The court of first instance, it appears, found defendant and his wife to be "the occupants ever since the Japanese times of the property, and continued to be so up to 1952, and remained as such up to the present". And on that ground it allowed them to continue leasing the premises for more time, at a monthly rent of P75 in accordance with Article 1687 of the New Civil Code which provides.
If the period of the lease has not been fixed, it is understood to be from year to year, if the rent agreed upon is annual; from month to month, if it is monthly; from week to week, if the rent is weekly; and from day to day, if the rent is to be paid daily. However, even though a monthly rent is paid, and no period for the lease has been set, the courts may fixed a longer term for the lease after the lessee has occupied the premises for over one year. . . . (Emphasis ours.)
However the Court of Appeals declared that even if the spouses had been the lessees before April 4, 1945, they ceased to be so on that date, when they were taken for detention by the Counter Intelligence Corps of the United States Army. "Since then," said the Court "it was Esteban Garcia who became the lessee and who paid the monthly rents until the end of January, 1952 (Exhibit E); and after the herein defendant and his wife were released from detention in October 1945 they became mere sub-lessees of two rooms in the house, paying a rental to the sub-lessor of P25 a month."
This request for revision was entertained partly because Acasio insisted he was the lessee despite his detention in 1945, and partly because the controversy involved the innotation introduced by the New Civil Code in its article 1687 herein before quoted.
However, after full consideration of the matter upon the record and the briefs, we found no way to uphold petitioner's insistence on being the lessee, not only because the appellate court specially declared that beginning April 1945 the lessee was Esteban Garcia, and that Acasio became the sub-lessee who subsequently paid rents as such to said Garcia, 1but also because if Acasio had been really the lessee, his wife would not have repaired to the office of the corporation, on February 5, 1952, to ask "that the house in question be leased to her".
We notice in this regard that Acasio does not question his wife's authority to bind him by her acts. He only argues that her payment of P100 as found by the Court of Appeals did not constitute an agreement (of lease) "for it was made under circumstances that certainly negated consent" referring, obviously, to her paying "with a certain degree of reluctance". Nevertheless, as pointed out in appellee's brief, such reluctance did not have the legal effect of preventing the formation of a contract.
There must, them, be a distinction to be made between a case where a person gives his consent reluctantly and even against his good sense and judgment, and where he, in reality, gives no consent at all, as where he executes a contract or performs an act against his will under a pressure which he cannot resist. It is clear that one acts as voluntarily and independently in the eye of the law when he acts reluctantly and with hesitation as when he acts spontaneously and joyously. Legally speaking he acts as voluntarily and freely when he acts wholly against his better sense and judgment as when he acts in conformity with them. Between the two acts there is no difference in law. (Vales vs. Villa, 35 Phil. 789.)

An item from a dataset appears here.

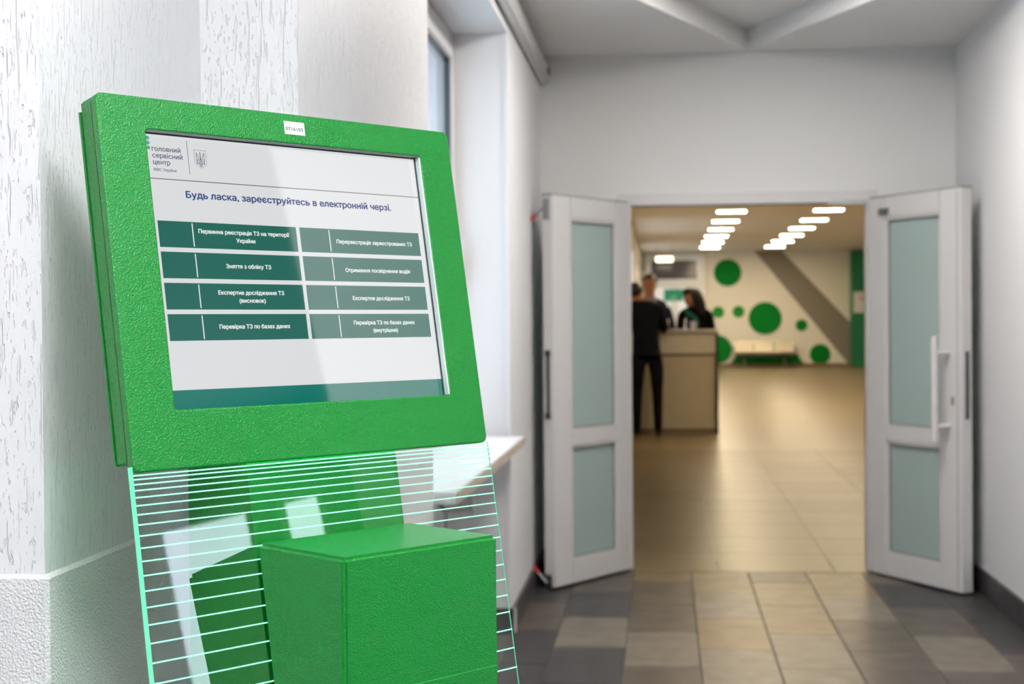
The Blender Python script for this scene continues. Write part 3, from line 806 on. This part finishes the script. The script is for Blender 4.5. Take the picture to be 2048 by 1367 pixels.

Her conformity gave rise to a new contract of lease between the corporation and the Acasios — not a renewal of a previous lease. The latter, therefore, could not, after one month as lessees ask for a "longer term".
Appellant, enlarged on the proposition that his capacity as "occupant" since
1945 — if not as lessee — entitled him to the benefits of article 1687, inasmuch as the purpose of said article is to protect the occupants "from loss of shelter" by the owner's arbitrary action. As we see it, the article refers to "lessee", i. e., one who has a contract of lease with the owner; it does not contemplate sub-lessees having no contractual relations with such owner, much less a mere occupant. Otherwise even "squatters" or deforciants may stand on the privilege of "extention", which obviously may not be granted, because there was never a term to be extended, and because the law should not be presumed to encourage bad faith.
In this connection, it should be observed that under section 1687 the power of the courts to "fix a longer term for the lease" is protestative or discretionary, — "may" is the word — to be exercised or not in accordance with the particular circumstances of the case; longer term to be granted where equities come into play demanding extension, to be denied where none appear, always with due deference to the parties' freedom to contract. Now, then, supposing, for the sake of argument, the petitioner to be a "lessee" from 1945 to 1952, the Court of Appeals' decision amounted to a denial of extension. Was there abuse of discretion? No particulars are shown requiring or justifying extension, except the alleged unreasonableness of the increased rental charges, from P75 to P100. However, it appearing that the monthly rent of P75 had been paid since 1948 we do not think the owner could be criticized for demanding a higher compensation, bearing in mind the downward trend of the value of the local currency with consequent rising prices and the "increase in the assessed value of the property and of the improvements which had been made thereon". 2 lawphil.net
One final, and conclusive viewpoint. If petitioner's theory be followed that he was the lessee all the time from 1945 to 1952, his lease would then be a contract entered into before the passage of the New Civil Code, when the right to extension of the lease did not exist. Hence petitioner may not plead it at this time so as to affect obligations previously contracted. Articles 2252 and 2255 of the same New Civil Code clearly so provide.
ART. 2252. — Changes made and new provisions and rules laid down by this Code which may prejudice or impair vested or acquired rights in accordance with the old legislation shall have no retroactive effect. . . .
ART. 2255. — The former laws shall regulate acts and contracts with a condition or period, which were executed or entered into before the effectivity of this Code, even though the condition or period may still be pending at the time this body of laws goes into effect.
Wherefore, the decision under review is affirmed with costs against petitioner. So ordered.
Paras, C.J., Padilla, Montemayor, Bautista Angelo, Reyes, J.B.L. and Endencia, JJ., concur.
Footnotes
1 Findings of fact are final.
2 Some pertinent factors. Cf. Umali vs. City of Naga, 96 Phil., 379; 53 Off. Gaz., [13] 4102.